The 'attributes' of the object are the key/value pairs of the table, with
the key as the attribute name. Because we can reference table values
using the table.key syntax, manipulating object attributes
in Lua looks a lot like it does in Java.
However, despite this superficial similarity, classes are not first-class
language constructs in Lua, and you'll have to help the language out
by careful syntactic usage.
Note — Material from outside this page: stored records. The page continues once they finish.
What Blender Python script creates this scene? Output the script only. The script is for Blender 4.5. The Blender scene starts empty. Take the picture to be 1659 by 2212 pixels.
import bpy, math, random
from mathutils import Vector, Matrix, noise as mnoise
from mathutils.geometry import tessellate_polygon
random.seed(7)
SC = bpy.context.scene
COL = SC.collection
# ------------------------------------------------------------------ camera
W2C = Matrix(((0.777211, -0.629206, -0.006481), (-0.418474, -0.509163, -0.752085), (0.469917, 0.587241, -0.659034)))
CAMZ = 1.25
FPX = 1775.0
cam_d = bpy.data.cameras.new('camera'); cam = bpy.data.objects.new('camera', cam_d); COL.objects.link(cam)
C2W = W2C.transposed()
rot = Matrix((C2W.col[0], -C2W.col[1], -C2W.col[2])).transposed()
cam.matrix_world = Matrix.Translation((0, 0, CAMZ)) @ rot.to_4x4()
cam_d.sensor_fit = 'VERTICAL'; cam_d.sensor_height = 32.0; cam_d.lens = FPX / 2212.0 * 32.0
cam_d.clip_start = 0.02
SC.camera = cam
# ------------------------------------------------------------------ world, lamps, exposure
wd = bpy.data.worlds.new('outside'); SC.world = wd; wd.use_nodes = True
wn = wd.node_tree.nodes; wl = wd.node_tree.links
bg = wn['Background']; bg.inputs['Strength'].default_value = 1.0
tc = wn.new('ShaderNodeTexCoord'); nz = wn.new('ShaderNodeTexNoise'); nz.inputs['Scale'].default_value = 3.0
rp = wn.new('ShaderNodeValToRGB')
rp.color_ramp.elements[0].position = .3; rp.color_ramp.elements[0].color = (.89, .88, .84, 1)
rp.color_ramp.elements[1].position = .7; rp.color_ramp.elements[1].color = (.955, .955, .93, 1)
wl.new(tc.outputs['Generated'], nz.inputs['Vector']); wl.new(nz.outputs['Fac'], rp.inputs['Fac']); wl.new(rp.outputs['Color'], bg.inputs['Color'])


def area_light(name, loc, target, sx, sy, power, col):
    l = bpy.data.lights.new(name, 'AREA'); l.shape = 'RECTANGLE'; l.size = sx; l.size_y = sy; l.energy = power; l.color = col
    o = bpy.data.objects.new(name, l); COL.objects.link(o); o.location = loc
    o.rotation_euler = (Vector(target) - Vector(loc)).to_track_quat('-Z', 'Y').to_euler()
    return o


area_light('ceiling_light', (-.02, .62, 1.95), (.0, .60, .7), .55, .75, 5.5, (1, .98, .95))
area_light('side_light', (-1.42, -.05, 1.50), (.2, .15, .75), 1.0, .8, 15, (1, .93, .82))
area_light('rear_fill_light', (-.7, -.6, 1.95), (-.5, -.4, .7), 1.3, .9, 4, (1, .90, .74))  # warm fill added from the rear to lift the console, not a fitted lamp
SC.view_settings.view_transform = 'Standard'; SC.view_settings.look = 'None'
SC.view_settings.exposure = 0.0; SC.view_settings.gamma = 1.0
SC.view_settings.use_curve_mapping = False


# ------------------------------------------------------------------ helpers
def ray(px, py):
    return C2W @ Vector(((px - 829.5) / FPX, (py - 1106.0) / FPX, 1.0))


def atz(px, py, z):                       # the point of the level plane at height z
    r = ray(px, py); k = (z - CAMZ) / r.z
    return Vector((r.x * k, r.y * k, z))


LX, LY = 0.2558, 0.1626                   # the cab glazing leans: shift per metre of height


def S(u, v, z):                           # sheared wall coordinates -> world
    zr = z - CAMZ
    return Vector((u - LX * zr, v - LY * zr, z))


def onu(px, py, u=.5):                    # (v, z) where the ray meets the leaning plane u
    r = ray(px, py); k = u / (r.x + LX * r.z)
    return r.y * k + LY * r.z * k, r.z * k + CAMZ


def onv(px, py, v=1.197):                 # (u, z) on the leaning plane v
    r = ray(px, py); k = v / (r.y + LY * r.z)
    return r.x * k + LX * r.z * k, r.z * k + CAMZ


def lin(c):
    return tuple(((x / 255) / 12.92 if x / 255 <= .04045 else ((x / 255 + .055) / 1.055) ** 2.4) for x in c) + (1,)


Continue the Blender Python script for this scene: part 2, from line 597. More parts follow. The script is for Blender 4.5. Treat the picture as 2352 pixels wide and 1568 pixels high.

So I would have to use my Complex
class like this:
c1 = Complex:new (1, 2);
c2 = Complex:new (3, 4);
sum = c1:add (c2);
print ("sum = " .. sum:toString());
using a colon in the method calls to indicate to
Lua that it should insert the self
reference that makes the table method behave like a class method; and
it is 'self', not 'this' as in Java.
It's possible to implement 'real' object-oriented techniques like polymorphism and virtual methods and, to some extent, to control the visibility of a class's attributes. However, these techniques are a little fiddly, and beyond the scope of this simple overview.
The standard library
The basic Lua distribution has a minimal standard library, although it's
easy to extend, in Lua or in C. The basic
library provides a subset of the facilities in the java.io and
java.math packages, and the System class. If you
want database support, or a graphical user interface, you'll need to seek out
a module or build one yourself.
One module that deserves a specific mention is luaposix. This implements all the POSIX features that are part of Linux/Unix, but not included in ANSI-standard C. Even a basic feature like sub-second timing needs this module, or an equivalent one.
Because Lua has been in widespread use for such a long time, it's relatively easy to find modules to do most common tasks. However, as with code in Maven repositories, the quality is somewhat variable.